The Cuban suggestion might nonetheless be worth more public attention simply for the sake of pushing the global norms discussion forward. The Shanghai Cooperation Organisation, for instance, whose members include China and Russia, developed a ‘Code of Conduct for Information Security’ back in 2015. When it went public, the code was immediately criticised as an attempt to legitimise greater state control and censorship online. But this critical response helped shed light on the key areas of disagreement and thus moved the debate forward, even though the code itself was rejected. Governments should embrace this kind of open exchange and discussion of new thinking. Progress, not perfection, should be the overarching goal.
The second priority should be to address how to tackle cyber incidents that fall below the Tallinn Manual threshold on the use-of-force, such as those mentioned above. Opening up this discussion at the UN General Assembly would help shift the focus of debate from trying to achieve universal consensus on theoretical future cyberattacks, towards addressing more immediate practical concerns.
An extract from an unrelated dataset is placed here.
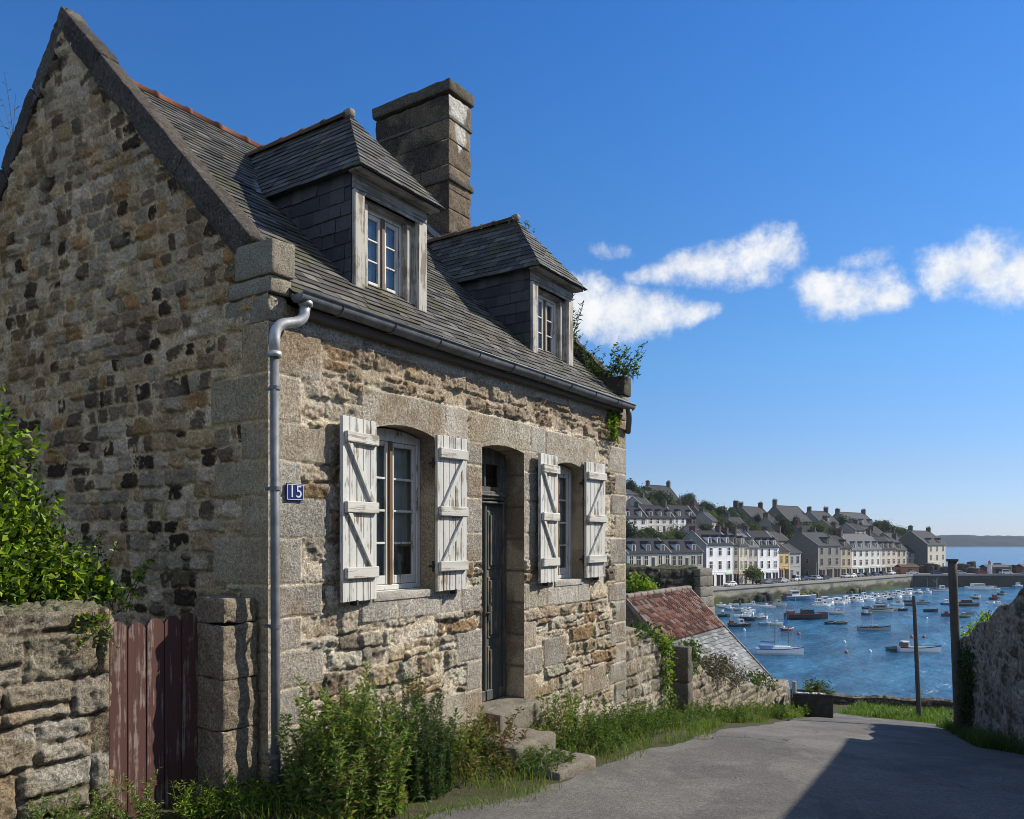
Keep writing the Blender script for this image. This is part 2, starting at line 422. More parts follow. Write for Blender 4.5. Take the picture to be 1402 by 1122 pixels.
def stone_box(name, mat, O, ang, W, D, z0, top, res, seed, parent=None, loc=None, faces='flrbt', flip=False, topcol=None, sub=None, **kw):
    """a free-standing stone wall: front (local -y), ends, back and top all modelled; top = function of local x"""
    kwt = dict(kw); V = []; C = []; Fs = []; n = 0
    us = lines(0, W, res); zs01 = np.linspace(0, 1, max(3, int((top(W/2)-z0)/res)))
    def push(P, Cc, nu, nz, rev=False):
        nonlocal n
        F = grid_faces(nu, nz)
        if rev: F = F[:, ::-1]
        V.append(P.reshape(-1, 3)); C.append(Cc.reshape(-1, 3)); Fs.append(F+n); n += nu*nz
    tz = np.array([top(u) for u in us])
    wob = .02*(fbm(us*4, us*0, 3, seed+3)-.5)*2; tz = tz+wob
    for side in 'fb':
        if side not in faces: continue
        U = np.repeat(us[:, None], len(zs01), 1); Z = z0+(tz[:, None]-z0)*zs01[None, :]
        if side == 'f': H, Cc = masonry(U, Z, seed, **kw)
        else: H, Cc = masonry(U, Z, seed+500, **{k: v for k, v in kw.items() if k != 'blocks'})
        w = np.minimum(np.minimum((U-0)/.03, (W-U)/.03), (tz[:, None]-Z)/.03); w = np.clip(w, 0, 1)
        H = H*w+.006*(1-w)
        Y = -H if side == 'f' else D+H
        P = np.stack([U, Y, Z], -1); push(P, Cc, len(us), len(zs01), rev=(side == 'b'))
    for side in 'lr':
        if side not in faces: continue
        vs = lines(0, D, res); xx = 0.0 if side == 'l' else W
        tt = tz[0] if side == 'l' else tz[-1]
        U = np.repeat(vs[:, None], len(zs01), 1); Z = z0+(tt-z0)*zs01[None, :]+0*U
        H, Cc = masonry(U, Z, seed+77 if side == 'l' else seed+78, **{k: v for k, v in kw.items() if k != 'blocks'})
        w = np.clip(np.minimum(np.minimum(U/.03, (D-U)/.03), (tt-Z)/.03), 0, 1); H = H*w+.006*(1-w)
        P = np.stack([xx+(-H if side == 'l' else H), U, Z], -1); push(P, Cc, len(vs), len(zs01), rev=(side == 'l'))
    vs = lines(-.006, D+.006, res); U = np.repeat(us[:, None], len(vs), 1); Vv = np.repeat(vs[None, :], len(us), 0)
    H, Cc = masonry(U, Vv*1.0+3, seed+99, **{k: v for k, v in kw.items() if k != 'blocks'})
    w = np.clip(np.minimum((Vv+.006)/.05, (D+.006-Vv)/.05), 0, 1)
    P = np.stack([U, Vv, tz[:, None]+H*w], -1)
    if topcol is not None: Cc = Cc*.4+np.array(topcol)*.6
    push(P, Cc, len(us), len(vs))
    V = np.concatenate(V); C = np.concatenate(C); F = np.concatenate(Fs)
    me = raw_mesh(name, V, [(F, 0)], [mat], C, True)
    return obj(name, me, parent, O, ang)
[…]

Deliberations in the UN GA would also naturally feed into the creation of opinio juris, and as a result could trigger policy responses and changes in state behaviour.
In contrast, cyber operations that do cross the threshold for the use-of-force are best tackled through the creation of national red lines, military doctrines, and diplomatic response frameworks, which could in time become the building blocks of future bi- and multilateral agreements.
US Homeland Security Advisor Tom Bossart hinted at such an approach by noting after the collapse of UN GGE talks in June that, “it’s time to consider other approaches. We will also work with smaller groups of likeminded partners to call out bad behavior and impose costs on our adversaries. We will also pursue bilateral agreements when needed.”[5]
Only time will tell whether governments are able to ‘fall forward’ in this way. For now, whether the collapse of the UN GGE is a blessing in disguise or a major setback in the development of norms and international law in cyberspace remains anyone’s best guess.